Speaking of winter (how can you talk about mid-fall without referencing winter), I've dug my happy light out of storage in Laurent's closet and zentangle by it each morning, followed by morning mediation and readings. I've ordered my fall and early winter supply of multi-vitamins, in addition to the supplements I take for anxiety and mental health.

October and November is my season to pro-actively prepare for the winter ahead. Along with finding the mittens and assessing which kid(s) outgrew their boots, this is the time of year for me to establish and nurture habits and source helpful tools that will hopefully keep me invigorated through the winter.

But let's not linger there right now. October, though marked with some pain, has also been beautiful and healing.

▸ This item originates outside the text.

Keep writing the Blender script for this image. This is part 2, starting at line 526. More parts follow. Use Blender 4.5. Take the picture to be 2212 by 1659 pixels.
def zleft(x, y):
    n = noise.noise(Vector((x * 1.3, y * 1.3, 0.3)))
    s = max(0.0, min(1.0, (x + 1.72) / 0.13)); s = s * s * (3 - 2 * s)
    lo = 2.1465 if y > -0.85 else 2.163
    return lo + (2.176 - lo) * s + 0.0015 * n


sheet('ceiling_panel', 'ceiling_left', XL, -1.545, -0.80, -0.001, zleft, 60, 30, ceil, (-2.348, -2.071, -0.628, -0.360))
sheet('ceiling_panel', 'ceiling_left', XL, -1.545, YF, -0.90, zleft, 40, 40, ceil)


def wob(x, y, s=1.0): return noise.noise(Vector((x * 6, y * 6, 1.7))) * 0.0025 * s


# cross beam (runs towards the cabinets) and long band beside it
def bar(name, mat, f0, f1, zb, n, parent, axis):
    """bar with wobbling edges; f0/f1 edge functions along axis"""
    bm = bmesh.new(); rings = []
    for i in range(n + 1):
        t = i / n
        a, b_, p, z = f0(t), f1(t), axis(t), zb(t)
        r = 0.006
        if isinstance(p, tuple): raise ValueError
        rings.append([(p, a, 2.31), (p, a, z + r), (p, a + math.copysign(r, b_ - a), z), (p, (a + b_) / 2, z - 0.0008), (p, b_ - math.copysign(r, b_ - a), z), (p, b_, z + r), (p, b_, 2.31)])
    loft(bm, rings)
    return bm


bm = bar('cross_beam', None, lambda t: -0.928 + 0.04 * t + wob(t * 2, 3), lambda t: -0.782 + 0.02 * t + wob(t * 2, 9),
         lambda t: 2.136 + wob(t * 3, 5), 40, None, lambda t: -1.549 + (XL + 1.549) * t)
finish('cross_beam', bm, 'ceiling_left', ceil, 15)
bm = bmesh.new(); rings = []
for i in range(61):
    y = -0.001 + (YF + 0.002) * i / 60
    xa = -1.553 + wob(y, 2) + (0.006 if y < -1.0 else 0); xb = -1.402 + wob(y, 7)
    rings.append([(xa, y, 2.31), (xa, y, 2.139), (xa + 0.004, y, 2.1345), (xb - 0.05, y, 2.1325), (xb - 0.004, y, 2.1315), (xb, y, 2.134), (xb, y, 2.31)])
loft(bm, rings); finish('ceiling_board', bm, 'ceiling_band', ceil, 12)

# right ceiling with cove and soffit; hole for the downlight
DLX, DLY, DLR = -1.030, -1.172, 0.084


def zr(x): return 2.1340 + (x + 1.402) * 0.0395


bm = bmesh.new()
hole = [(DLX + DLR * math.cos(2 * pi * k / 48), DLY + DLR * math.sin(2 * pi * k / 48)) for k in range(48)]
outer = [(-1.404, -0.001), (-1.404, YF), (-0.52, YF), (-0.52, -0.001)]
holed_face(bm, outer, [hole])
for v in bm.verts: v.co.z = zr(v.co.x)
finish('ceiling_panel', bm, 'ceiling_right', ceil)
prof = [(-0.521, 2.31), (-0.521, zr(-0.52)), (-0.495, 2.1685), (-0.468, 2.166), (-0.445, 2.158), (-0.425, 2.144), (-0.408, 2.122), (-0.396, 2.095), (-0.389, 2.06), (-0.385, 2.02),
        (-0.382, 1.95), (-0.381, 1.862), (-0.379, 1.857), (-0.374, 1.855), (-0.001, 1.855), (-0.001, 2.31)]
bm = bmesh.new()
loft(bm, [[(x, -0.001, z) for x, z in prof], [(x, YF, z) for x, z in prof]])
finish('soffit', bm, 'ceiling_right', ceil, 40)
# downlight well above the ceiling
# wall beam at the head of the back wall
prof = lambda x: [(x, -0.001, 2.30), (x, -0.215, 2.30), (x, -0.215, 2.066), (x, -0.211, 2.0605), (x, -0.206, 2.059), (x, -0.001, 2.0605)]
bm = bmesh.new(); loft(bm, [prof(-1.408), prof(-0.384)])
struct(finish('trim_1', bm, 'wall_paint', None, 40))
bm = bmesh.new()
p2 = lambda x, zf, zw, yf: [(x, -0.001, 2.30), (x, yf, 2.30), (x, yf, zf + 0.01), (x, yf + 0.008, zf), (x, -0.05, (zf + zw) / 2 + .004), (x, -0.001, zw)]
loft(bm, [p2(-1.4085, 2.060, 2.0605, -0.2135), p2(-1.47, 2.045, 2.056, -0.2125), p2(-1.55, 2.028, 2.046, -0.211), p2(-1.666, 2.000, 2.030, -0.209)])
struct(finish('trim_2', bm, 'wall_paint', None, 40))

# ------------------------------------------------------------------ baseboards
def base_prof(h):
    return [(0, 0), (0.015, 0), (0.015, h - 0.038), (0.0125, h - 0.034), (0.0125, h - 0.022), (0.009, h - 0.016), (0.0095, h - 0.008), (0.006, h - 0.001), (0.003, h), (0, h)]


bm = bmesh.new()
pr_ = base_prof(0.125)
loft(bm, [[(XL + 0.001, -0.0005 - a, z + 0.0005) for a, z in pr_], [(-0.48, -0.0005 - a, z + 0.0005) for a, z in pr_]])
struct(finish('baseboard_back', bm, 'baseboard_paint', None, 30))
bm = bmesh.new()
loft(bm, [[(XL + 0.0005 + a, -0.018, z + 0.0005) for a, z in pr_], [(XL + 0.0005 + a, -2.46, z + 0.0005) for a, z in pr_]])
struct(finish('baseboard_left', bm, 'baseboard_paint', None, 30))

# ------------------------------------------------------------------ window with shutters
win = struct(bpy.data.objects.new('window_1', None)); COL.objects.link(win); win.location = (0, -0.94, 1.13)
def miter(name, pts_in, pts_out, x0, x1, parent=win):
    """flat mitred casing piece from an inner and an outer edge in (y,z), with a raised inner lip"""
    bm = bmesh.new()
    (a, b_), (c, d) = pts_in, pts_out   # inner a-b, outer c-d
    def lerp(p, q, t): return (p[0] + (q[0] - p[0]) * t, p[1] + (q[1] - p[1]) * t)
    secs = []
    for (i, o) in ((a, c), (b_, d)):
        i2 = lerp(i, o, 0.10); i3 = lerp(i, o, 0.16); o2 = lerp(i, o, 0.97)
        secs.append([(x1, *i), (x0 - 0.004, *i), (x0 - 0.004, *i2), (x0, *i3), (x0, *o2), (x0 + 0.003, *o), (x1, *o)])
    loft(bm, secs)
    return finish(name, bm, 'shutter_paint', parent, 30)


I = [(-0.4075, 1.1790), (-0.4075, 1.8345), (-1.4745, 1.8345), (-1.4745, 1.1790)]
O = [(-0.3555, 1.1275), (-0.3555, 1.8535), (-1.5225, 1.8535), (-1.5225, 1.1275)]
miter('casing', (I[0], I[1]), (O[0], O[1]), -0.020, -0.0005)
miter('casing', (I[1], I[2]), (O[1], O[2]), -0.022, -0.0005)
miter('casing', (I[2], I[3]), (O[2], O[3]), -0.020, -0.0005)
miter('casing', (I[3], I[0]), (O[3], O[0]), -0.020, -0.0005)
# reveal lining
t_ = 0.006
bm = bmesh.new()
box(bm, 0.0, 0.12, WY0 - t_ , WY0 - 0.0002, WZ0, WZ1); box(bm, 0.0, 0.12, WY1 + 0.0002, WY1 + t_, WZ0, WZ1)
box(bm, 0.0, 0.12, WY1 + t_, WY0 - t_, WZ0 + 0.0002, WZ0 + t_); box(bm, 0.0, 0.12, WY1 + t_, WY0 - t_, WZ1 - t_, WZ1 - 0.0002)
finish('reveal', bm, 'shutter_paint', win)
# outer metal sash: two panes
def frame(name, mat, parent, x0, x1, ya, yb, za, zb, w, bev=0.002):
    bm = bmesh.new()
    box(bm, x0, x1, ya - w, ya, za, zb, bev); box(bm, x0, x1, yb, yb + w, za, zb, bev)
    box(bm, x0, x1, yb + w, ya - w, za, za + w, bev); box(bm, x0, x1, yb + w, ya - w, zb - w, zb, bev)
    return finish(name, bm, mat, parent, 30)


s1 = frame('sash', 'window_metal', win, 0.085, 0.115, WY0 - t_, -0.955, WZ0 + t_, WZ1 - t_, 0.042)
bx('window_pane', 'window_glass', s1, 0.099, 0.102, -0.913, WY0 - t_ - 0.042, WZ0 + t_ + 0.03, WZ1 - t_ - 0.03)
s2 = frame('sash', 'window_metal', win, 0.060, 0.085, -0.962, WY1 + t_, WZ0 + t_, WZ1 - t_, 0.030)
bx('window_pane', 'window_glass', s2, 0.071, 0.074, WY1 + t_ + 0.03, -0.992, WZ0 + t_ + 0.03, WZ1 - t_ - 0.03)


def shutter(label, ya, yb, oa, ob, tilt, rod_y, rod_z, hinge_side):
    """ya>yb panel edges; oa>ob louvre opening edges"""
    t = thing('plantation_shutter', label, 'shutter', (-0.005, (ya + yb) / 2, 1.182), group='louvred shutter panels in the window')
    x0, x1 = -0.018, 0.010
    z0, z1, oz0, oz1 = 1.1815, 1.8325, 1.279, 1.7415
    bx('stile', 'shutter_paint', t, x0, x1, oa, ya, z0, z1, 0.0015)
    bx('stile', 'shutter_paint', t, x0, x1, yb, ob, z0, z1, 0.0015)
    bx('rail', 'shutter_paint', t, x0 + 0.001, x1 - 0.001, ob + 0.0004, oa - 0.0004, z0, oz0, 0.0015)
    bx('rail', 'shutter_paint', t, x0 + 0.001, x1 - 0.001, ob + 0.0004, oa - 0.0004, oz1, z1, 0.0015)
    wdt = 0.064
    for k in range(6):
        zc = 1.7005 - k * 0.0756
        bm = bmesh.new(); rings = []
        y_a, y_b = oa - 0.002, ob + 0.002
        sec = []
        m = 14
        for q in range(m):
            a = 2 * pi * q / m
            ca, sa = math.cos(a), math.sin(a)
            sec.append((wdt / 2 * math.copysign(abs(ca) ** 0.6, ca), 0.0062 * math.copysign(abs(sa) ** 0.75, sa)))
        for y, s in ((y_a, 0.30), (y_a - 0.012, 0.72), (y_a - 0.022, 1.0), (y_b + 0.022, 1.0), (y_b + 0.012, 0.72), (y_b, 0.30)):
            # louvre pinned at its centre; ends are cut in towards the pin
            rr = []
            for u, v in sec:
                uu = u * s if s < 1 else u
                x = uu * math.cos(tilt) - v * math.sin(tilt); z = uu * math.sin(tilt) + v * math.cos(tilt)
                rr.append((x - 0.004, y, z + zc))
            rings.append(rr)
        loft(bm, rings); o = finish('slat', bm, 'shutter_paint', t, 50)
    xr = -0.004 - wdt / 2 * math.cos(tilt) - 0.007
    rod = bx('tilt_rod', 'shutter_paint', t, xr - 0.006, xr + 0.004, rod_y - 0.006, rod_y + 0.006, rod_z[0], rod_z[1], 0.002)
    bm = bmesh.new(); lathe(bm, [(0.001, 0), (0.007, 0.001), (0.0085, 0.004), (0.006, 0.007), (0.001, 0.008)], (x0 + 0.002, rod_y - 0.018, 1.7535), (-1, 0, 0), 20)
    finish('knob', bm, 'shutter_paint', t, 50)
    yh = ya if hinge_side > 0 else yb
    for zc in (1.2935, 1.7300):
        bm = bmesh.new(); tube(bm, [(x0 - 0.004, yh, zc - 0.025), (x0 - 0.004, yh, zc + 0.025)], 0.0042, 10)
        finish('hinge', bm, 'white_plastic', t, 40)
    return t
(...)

I am really satisfied with the homeschool vibe we have going and the opportunities and friends our kids have here. I'm going to focus on that, grateful for memorable summer that is now passed and anticipating the season of Big Birthdays and Christmas celebrations just around the corner.

« Sitting with life
Some photos of the city in October »
  • Francie

    Francie on Nov. 2, 2015, 3:29 p.m.

    Your mother is right; this post is absolutely bursting with richness. I'm just going to pick up on the extended family thread. I grew up in St. John's where we had no extended family, and our closest emotional relationships were with my mother's large and tight-knit family in The Netherlands. Now I have moved to Montreal and am raising my own kids in a city with no extended family, though happily they have one set of grandparents nearby in Ottawa and we try to get to Newfoundland once a year. When one of my three sisters had a baby three weeks ago in St. John's, I realized that my first little nephew will be growing up in the same city as four grandparents, two aunts on our side and an aunt, uncle and three cousins on his father's side. I have no complaints about my wonderful upbringing, but I am deeply happy that he will get the benefits of a local extended family, in addition to a permanent welcome mat in Montreal or wherever else his Aunt Francie may be living!